Collective residencies / Mireia Calafell Translator's Seminar / Olot
GUILLERMO ÁLVAREZ SELLÁN
From Monday, 9 June 2025 to Friday, 13 June 2025

Bio
Born in Asturias, Guillermo has been driven by his passion for languages since his early childhood. Barcelona and Heidelberg marked the milestones of his linguistic biography, with Catalan and German playing a prominent role in his professional career. Over the years, he grew to be a passionate polyglot and an expert on minoritized languages of Europe. He works as a translator, university lecturer and PhD researcher (main research area "influence of linguistic ideologies on standardization processes") and tries to make linguistic diversity advocacy an integral part of his scope of activities within those professional fields. His current focus is on both his PhD thesis and several translation projects fostering the diffusion of minoritized languages.
Project
She will translate Mireia Calafell's poems into German.

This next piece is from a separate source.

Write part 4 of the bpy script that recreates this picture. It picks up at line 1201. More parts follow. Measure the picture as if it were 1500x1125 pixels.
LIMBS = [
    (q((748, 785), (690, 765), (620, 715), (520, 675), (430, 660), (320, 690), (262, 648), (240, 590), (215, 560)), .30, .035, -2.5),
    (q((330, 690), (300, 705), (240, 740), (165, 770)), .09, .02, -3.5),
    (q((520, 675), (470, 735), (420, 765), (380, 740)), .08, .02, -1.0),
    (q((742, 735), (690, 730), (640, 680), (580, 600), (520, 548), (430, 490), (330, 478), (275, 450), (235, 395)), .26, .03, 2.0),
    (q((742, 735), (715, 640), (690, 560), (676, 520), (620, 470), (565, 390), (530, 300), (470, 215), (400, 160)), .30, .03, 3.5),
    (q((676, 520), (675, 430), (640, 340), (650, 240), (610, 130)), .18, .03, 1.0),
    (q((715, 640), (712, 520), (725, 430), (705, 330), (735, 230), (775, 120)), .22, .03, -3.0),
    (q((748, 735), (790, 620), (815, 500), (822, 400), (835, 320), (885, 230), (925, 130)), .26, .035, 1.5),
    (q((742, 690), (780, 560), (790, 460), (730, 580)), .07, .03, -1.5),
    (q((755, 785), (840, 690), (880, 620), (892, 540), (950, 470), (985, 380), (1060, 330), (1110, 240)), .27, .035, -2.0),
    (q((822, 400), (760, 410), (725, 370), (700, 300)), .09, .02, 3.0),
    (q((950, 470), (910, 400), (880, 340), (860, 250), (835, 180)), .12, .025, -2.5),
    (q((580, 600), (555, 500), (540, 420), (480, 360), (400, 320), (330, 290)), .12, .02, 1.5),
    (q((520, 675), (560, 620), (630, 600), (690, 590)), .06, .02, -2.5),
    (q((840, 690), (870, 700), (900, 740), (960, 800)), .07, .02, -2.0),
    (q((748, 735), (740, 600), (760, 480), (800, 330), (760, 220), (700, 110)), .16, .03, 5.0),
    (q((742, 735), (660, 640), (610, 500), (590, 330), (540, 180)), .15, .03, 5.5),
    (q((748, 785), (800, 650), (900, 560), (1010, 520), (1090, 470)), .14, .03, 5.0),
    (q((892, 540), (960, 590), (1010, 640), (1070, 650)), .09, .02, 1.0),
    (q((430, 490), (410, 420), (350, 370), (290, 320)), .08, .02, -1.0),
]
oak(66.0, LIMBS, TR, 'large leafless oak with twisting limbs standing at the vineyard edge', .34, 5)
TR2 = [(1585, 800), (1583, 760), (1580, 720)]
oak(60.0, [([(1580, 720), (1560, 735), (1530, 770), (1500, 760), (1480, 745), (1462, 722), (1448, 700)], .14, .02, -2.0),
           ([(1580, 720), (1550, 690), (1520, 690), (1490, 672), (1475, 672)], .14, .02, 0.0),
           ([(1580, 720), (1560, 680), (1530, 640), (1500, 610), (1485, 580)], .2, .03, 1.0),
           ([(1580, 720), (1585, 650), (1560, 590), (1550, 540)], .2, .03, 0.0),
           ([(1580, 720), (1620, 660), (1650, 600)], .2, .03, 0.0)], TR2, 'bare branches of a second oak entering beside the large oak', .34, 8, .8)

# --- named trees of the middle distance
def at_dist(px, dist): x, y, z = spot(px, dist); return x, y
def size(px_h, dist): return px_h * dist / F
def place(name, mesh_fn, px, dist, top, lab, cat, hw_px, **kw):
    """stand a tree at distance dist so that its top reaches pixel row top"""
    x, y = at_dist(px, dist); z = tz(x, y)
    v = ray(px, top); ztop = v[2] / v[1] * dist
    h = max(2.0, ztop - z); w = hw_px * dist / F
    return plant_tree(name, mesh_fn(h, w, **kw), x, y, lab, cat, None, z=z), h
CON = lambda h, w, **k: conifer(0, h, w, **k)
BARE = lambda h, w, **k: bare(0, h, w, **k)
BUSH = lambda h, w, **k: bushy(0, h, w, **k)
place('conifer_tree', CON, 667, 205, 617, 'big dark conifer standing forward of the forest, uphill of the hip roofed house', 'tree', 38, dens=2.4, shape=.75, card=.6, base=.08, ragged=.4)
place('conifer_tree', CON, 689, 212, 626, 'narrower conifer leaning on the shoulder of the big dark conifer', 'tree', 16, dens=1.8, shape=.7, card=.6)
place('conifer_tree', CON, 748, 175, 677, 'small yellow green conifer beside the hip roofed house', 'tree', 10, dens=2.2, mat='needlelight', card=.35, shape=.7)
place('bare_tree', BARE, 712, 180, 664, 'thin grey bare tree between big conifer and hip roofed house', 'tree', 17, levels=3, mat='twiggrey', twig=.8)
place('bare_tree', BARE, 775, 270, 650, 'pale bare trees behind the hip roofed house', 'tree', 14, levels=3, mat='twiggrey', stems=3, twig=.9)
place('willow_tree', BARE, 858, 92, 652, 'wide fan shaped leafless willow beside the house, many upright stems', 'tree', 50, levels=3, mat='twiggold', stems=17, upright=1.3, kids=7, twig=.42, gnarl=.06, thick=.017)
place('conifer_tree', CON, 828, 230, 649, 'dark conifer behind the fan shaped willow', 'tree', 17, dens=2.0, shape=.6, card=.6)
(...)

After working on Mireia's poems for months, the opportunity to spend time with the poet herself, to have the great fortune and delight of hearing her recite in an intimate circle, to chat and exchange views on her work and to clarify specific translation questions related to particular poems, was a great help in resolving key points and went a long way towards promoting the German translation.
Furthermore, the privileged material, geographical and, above all, human conditions – from the workers at Faberllull to all the participants, coordinators and guests – meant the translators were able to learn and share so much, with this highly supportive environment promoting the generation of new contexts and work situations that sometimes hadn't even been foreseen. In other words, apart from the guided translation sessions established within the programme, chatting with other attendees often allowed us to find an unexpected solution, provide an idea that untied a knot or paved the way for future projects. It was an environment that truly inspired you to do more work and try new things.
The coexistence of languages and cultures, with a common passion for Catalan poetry in general and Mireia Calafell's in particular, made the event a resounding success in terms of resolving problems in translated poems and developing working ideas for ongoing projects. Above all, I would especially highlight it for its long-term virtue – the creation of a network, a fabric maintained over time, full of shared ideas and energy and which always (and I am a witness to this thanks to past, also highly positive, experiences at Faberllull) bears fruit.